強制わいせつ罪の解釈に関する最高裁判決が11月29日にあった。

日経 11月29日 強制わいせつ罪、成立に「性的意図」不要 最高裁が判例変更

判決文(裁判所Web)

刑法176条の強制わいせつ罪の条文とは、次です。

第百七十六条 十三歳以上の者に対し、暴行又は脅迫を用いてわいせつな行為をした者は、六月以上十年以下の懲役に処する。十三歳未満の者に対し、わいせつな行為をした者も、同様とする。

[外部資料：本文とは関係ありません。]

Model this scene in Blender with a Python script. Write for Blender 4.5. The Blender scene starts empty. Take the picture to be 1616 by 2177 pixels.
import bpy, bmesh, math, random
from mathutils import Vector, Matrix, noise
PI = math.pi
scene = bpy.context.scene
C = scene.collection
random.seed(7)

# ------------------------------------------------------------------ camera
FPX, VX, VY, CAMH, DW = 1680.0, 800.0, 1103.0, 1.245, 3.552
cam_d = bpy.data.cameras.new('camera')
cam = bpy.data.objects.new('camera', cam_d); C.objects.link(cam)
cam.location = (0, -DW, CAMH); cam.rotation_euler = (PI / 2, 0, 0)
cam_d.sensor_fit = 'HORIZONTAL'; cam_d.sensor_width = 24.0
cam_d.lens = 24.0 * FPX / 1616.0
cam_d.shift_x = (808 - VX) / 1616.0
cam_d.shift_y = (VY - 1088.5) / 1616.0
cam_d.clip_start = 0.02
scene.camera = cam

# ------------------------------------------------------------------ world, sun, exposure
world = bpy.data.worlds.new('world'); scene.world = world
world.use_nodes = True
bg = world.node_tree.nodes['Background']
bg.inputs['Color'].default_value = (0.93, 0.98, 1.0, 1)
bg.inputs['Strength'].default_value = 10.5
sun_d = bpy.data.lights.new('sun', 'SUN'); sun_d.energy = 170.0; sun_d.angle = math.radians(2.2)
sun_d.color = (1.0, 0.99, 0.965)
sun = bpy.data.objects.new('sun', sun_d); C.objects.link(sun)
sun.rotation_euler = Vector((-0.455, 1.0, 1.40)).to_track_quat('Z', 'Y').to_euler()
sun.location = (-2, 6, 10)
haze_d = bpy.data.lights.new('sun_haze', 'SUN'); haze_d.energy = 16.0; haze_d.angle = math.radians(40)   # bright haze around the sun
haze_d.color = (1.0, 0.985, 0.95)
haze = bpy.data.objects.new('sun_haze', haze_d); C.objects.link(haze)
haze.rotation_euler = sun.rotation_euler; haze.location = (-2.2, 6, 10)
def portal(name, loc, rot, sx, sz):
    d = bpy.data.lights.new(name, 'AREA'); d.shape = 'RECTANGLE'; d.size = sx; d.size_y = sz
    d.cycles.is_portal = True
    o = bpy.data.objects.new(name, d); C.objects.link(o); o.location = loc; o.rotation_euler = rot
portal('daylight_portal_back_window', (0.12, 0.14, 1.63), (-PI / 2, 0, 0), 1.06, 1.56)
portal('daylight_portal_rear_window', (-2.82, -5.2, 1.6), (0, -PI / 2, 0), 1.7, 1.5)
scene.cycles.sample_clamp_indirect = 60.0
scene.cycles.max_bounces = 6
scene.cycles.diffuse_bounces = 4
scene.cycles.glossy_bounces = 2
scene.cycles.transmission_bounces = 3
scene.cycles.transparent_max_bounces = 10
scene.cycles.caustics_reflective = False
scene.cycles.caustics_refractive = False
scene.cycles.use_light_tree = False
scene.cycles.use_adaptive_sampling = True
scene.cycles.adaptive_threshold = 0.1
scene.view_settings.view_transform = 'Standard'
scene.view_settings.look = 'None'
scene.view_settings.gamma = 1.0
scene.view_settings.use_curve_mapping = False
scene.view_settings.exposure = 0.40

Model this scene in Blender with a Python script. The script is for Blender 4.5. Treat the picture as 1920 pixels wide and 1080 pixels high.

なお、47年前の最高裁判例では、強制わいせつ罪の成立に性的意図を要するとし、性的意図がない場合には,強要罪等の成立とした。強要罪の条文は次です。

第二百二十三条 生命、身体、自由、名誉若しくは財産に対し害を加える旨を告知して脅迫し、又は暴行を用いて、人に義務のないことを行わせ、又は権利の行使を妨害した者は、三年以下の懲役に処する。
 親族の生命、身体、自由、名誉又は財産に対し害を加える旨を告知して脅迫し、人に義務のないことを行わせ、又は権利の行使を妨害した者も、前項と同様とする。
 前二項の罪の未遂は、罰する。

強制わいせつ罪は最高10年の懲役で強要罪は3年です。

7月21日に痴漢犯罪の対策なんてブログを書いたのですが、その私からすれば、強制わいせつ罪の解釈は、性的意図があるとかないとかではなく、その犯行そのものの内容を調査して決定すべきと考えます。本年6月から施行された改正刑法の結果、強制わいせつと強要では最高刑の懲役期間に随分開きがあります。

今回の最高裁判決は15人全員出席の大法廷で、かつ全員一致の意見による判決であった。いずれにせよ、刑法176条では、わいせつな行為に関して、特に修飾語も条件も付けていない、良識による解釈がふさわしいと考える。

この最高裁判決は上告棄却であったのであり、児童ポルノ製造罪などと併せ、懲役3年6月の大阪高裁の判決が確定した。